Minnelli recounted how Kelly was “curiously remote” after learning the film would be shot on sets, and that Minnelli had decided to approach it as more of a light operetta rather than the “Scottish western” Kelly had envisioned. In his autobiography I Remember It Well, Minnelli said, “I had many talks with him, trying to impress on him the need to show exuberance in the part,” hoping he could make his star understand that “he had to light up the sky.” He didn’t. “Gene delivered as much as he could,” wrote Minnelli, polite but resigned.
Van Johnson was a different story. In a role originally slated for Donald O’Connor, Johnson stood out as one of the few, if not perhaps the only, cast member willing to really put themselves into their role. Minnelli was delighted, and so were audiences and critics, though the director found himself having to control Johnson’s “mugger’s face” more than once.
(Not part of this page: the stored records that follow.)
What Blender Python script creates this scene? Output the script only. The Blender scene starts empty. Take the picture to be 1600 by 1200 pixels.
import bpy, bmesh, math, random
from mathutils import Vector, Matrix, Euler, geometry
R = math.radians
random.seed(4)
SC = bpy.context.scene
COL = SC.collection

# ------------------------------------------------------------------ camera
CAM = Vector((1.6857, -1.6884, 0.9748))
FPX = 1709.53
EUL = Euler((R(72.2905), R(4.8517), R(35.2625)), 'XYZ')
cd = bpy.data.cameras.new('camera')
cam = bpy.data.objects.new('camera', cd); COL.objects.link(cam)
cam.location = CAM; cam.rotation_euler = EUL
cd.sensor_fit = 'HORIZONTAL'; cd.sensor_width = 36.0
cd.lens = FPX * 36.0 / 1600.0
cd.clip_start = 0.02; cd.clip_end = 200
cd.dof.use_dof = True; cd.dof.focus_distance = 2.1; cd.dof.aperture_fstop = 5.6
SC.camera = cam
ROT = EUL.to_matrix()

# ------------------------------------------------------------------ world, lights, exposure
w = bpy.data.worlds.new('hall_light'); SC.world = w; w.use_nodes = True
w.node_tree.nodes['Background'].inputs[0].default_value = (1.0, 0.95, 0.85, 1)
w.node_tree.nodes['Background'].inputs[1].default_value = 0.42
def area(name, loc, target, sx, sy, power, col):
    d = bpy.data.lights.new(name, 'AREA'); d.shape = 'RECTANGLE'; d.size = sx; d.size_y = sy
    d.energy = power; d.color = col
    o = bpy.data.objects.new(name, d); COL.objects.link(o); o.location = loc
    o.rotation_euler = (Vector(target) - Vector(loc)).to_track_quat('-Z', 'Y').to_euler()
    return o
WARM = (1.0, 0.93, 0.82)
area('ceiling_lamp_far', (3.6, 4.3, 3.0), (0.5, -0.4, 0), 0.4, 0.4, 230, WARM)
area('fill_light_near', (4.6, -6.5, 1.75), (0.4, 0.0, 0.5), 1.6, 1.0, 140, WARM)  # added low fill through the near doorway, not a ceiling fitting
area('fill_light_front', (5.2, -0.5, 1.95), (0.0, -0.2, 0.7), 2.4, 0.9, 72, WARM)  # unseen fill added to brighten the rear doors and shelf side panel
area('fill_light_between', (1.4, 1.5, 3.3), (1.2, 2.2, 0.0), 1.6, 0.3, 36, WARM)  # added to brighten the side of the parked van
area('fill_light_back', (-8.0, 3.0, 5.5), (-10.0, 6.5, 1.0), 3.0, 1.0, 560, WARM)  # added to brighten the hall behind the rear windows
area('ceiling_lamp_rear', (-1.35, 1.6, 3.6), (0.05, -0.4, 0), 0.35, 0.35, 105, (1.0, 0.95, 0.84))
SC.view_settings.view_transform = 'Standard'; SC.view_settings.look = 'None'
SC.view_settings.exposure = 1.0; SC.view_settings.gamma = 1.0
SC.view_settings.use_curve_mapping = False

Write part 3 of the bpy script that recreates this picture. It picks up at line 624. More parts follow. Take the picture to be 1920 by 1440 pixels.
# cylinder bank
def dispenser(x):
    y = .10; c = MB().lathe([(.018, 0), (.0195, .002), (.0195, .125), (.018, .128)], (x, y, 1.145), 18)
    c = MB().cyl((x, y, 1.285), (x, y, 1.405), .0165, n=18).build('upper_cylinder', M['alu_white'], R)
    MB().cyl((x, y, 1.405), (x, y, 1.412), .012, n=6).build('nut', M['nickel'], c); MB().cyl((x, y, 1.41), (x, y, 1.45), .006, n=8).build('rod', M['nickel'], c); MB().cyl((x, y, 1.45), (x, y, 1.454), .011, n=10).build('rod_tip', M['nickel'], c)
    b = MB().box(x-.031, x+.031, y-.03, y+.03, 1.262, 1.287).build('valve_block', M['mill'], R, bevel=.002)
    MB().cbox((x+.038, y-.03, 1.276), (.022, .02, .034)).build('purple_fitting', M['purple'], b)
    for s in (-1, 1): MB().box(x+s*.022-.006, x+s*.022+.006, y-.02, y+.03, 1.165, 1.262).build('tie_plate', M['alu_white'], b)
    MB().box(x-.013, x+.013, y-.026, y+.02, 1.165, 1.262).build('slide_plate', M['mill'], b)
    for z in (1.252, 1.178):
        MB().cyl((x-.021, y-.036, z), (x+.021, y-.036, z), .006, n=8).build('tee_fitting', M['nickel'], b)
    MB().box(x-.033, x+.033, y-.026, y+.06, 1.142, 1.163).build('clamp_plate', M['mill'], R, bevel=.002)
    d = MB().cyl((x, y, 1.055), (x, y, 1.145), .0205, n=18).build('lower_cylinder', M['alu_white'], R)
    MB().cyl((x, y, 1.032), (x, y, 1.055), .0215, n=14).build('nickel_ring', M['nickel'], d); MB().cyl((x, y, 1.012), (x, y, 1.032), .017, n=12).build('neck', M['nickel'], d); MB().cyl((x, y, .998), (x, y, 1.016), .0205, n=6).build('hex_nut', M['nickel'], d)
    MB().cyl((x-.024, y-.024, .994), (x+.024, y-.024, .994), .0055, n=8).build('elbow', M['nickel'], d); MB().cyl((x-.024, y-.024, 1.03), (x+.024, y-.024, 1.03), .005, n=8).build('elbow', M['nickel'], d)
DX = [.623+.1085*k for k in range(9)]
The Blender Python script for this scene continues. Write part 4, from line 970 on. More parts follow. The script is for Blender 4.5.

The critics were astonishingly unkind to Minnelli at this point in his career. Kenneth Cavender in a 1959 Sight and Sound essay announced that Minnelli’s musicals of the 1950s could only be considered “hack-work,” while his non-musical films “have confirmed a suspicion that he is really incapable of anything more than a superficial and decorative treatment of non-musical subjects.” Audiences weren’t much nicer, as they were slowly tiring of what seemed like old-fashioned nonsense by the mid-1950s; in two years, Elvis Presley and rock ‘n’ roll would be the big movie draws.
Brigadoon isn’t strictly old-fashioned nonsense, but it is pretty light stuff, best taken in on a lazy, rainy Sunday afternoon. Its attempt to invoke good-old-days morality isn’t convincing, as the people in Brigadoon aren’t particularly nicer than those in New York. They’re suspicious of visitors, rude, and have a litany of customs and laws and a fantasy backstory that gives them an excuse to be isolationist. It also makes them completely unlike anyone else on earth, though to be fair, so are the folks of mid-century New York. These modern Americans are represented by Jeff, a man so cynical and broken he’s practically a sociopath.
It’s all meant to be metaphor, a grown-up fairy tale, but it’s astonishingly unfair. And when Tommy and Jeff finally travel back to New York after a harrowing incident involving a Brigadoon local and the possibility of the town disappearing forever, New York doesn’t look that bad. It’s crowded, shallow, and fabulous, and for those few minutes before Brigadoon intrudes upon its own movie yet again, Minnelli seems in his own element, happy to be filming something he actually loves.
Brigadoon was recently released on a made-on-demand Blu-ray from Warner Archive in a beautiful print, using a new 2K scan and the same 5.1 audio mix used on the 2005 DVD release.